Clinton will meet Israeli Prime Minister Benjamin Netanyahu in Jerusalem, then discuss the crisis with Egyptian and Palestinian leaders, after leaving President Barack Obama's trip to Southeast Asia, the official said.

Obama made the decision to send Clinton after speaking to Egyptian President Mohammed Morsi and Netanyahu late on Monday night, deputy national security advisor Ben Rhodes said.

"Secretary Clinton will emphasise the US interest in a peaceful outcome that protects and enhances Israel's security and regional security," Rhodes said, though stopped short of calling Clinton's trip a mediating mission.

News of Clinton's trip came as Israeli leaders on Tuesday discussed an Egyptian plan for a truce with Gaza's ruling Hamas militant group and after the death toll from Israeli raids on the enclave rose to more than 100.

Clear message

Meanwhile, Reuters reported that UN Secretary-General Ban Ki-moon on Tuesday called for an immediate ceasefire in the Gaza conflict, saying an Israeli ground operation in the Palestinian enclave would be a "dangerous escalation" that must be avoided.

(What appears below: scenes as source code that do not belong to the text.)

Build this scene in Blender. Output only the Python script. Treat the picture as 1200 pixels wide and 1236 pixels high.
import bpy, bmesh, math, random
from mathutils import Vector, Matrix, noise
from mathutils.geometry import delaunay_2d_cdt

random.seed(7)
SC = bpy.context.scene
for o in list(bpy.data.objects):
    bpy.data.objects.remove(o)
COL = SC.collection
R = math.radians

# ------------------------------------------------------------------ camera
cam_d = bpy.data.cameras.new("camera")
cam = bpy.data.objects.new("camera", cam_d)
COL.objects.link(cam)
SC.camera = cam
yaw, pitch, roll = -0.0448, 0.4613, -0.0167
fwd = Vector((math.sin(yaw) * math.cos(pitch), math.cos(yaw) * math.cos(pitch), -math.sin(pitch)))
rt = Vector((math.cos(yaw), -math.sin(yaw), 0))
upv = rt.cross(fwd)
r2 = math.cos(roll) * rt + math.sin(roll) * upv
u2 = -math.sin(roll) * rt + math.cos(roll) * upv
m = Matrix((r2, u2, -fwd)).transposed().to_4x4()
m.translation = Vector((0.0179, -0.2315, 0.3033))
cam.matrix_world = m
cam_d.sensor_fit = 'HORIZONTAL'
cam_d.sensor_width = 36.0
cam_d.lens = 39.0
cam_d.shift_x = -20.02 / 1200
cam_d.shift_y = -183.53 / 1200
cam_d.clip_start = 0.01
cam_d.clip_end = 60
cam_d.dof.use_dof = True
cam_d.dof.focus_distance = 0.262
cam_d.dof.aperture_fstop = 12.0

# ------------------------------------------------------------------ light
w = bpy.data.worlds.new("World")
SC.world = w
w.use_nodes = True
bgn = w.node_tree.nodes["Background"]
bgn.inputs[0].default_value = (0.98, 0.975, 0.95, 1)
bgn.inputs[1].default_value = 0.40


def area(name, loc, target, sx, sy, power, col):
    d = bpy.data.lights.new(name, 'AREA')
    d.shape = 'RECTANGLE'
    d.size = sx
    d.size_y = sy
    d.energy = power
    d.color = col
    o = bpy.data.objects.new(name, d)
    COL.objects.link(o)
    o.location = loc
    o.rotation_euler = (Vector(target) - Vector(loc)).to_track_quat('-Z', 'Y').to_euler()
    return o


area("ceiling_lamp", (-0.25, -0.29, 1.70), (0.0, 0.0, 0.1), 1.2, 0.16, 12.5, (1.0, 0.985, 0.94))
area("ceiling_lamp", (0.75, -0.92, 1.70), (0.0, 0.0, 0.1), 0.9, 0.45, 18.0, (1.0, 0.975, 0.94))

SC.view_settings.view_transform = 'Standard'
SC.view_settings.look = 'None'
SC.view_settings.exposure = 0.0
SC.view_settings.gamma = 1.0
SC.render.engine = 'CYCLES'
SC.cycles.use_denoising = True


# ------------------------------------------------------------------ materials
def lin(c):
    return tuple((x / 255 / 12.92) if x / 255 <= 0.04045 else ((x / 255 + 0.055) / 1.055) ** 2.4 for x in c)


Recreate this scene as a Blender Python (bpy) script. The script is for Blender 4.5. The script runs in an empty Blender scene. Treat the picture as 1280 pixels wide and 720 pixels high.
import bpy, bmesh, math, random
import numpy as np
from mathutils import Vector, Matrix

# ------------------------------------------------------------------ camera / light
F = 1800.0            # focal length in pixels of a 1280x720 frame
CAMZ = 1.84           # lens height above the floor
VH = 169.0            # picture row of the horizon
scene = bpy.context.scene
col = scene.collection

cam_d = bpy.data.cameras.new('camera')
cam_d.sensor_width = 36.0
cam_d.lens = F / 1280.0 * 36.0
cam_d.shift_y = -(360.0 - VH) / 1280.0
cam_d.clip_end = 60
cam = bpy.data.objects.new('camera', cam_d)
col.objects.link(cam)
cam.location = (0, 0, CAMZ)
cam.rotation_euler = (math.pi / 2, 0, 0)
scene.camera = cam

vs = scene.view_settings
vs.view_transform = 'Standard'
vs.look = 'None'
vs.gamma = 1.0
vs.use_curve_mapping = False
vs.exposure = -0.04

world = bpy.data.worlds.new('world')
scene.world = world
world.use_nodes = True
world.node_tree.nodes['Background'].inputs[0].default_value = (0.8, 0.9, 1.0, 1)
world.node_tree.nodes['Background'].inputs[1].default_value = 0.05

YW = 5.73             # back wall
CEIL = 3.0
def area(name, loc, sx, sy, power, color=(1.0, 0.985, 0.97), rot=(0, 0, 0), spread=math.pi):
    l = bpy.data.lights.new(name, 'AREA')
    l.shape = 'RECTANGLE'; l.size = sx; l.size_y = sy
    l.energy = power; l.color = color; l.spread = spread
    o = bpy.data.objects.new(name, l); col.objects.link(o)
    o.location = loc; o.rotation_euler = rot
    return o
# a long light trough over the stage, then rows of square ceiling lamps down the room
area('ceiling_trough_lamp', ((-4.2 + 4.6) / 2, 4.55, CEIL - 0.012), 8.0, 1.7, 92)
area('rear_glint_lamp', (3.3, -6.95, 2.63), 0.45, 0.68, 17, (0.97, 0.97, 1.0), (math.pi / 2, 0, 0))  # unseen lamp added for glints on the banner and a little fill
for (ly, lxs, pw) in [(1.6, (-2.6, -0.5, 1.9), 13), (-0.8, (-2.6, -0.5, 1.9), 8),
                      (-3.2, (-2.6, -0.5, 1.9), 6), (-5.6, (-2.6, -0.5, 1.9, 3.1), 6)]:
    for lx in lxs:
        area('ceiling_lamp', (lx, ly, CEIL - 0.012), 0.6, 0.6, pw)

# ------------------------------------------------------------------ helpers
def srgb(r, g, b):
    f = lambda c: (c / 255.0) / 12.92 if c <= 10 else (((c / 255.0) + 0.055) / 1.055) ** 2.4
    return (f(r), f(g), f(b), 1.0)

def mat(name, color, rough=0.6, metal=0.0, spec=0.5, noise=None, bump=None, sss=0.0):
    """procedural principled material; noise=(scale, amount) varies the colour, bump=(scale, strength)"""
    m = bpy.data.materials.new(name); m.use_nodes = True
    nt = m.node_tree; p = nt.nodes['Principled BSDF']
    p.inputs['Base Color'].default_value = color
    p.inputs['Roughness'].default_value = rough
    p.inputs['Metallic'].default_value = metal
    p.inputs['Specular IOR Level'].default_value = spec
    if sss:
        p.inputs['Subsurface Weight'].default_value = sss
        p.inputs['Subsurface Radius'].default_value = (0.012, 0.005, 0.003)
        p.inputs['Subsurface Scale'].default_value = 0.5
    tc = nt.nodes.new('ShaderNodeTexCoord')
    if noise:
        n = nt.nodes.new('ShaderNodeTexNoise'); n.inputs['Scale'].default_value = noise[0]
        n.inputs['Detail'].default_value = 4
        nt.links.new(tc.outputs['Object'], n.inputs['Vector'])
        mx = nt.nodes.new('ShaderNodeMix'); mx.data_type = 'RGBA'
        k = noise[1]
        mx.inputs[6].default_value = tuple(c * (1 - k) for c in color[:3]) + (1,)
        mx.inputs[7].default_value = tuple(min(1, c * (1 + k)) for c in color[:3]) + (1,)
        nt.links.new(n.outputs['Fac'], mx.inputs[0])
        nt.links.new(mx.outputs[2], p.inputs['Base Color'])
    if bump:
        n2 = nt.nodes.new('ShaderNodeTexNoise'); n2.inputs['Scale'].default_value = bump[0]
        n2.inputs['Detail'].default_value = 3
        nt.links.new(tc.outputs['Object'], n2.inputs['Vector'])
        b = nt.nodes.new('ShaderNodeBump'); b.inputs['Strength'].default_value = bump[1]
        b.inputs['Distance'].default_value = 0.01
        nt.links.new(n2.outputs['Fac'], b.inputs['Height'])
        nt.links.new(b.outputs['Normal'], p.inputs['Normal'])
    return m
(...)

Speaking at a news conference in Cairo after talks with Arab League chief Nabil Elaraby, Ban said he supported Egyptian-led efforts to bring an end to the fighting between Israel and Palestinian militant groups in the Hamas-run territory.

"Immediate steps are needed by all to avoid a further escalation, including a ground operation which will only result in further tragedy," he said.

"My message is clear: All sides must halt fire immediately. Further escalating the situation will put the entire region at risk," said Ban, who will also go to Israel later on Tuesday. "I will urge the Israeli leadership to end the violence," he said.

"We all must recognise that Israel has legitimate security concerns that must be respected in accordance with international law, but a ground operation would be a dangerous escalation," he said.

  • kaapse.skollie.7 - 2012-11-20 13:21

    Waste of time. Peace is not possible. These 2 backward nations should wipe each other out once and for all. There's no place in the 21st century for idiots who can't share land and live together in peace.

      kaapse.skollie.7 - 2012-11-20 14:29

      One-sided argument. The history of this conflict started long before Israel was created in 1948. And until the land issue is resolved, there will never be peace, and the barbaric slaughter from both sides will play itself out over and over again.

      fred.fraser.12 - 2012-11-20 14:38

      How do you propose resolving it when the Palestinians, manipulated by the last few remaining unelected dictators in the region, don't recognize the right of Israel TO EVEN EXIST.

      kaapse.skollie.7 - 2012-11-20 15:04

      It's clear. For starters, Palestinians need to recognise and respect the sovereignty of Israel. Secondly, the Palestinians deserve more than the tiny Bantu homelands they've been shovelled into.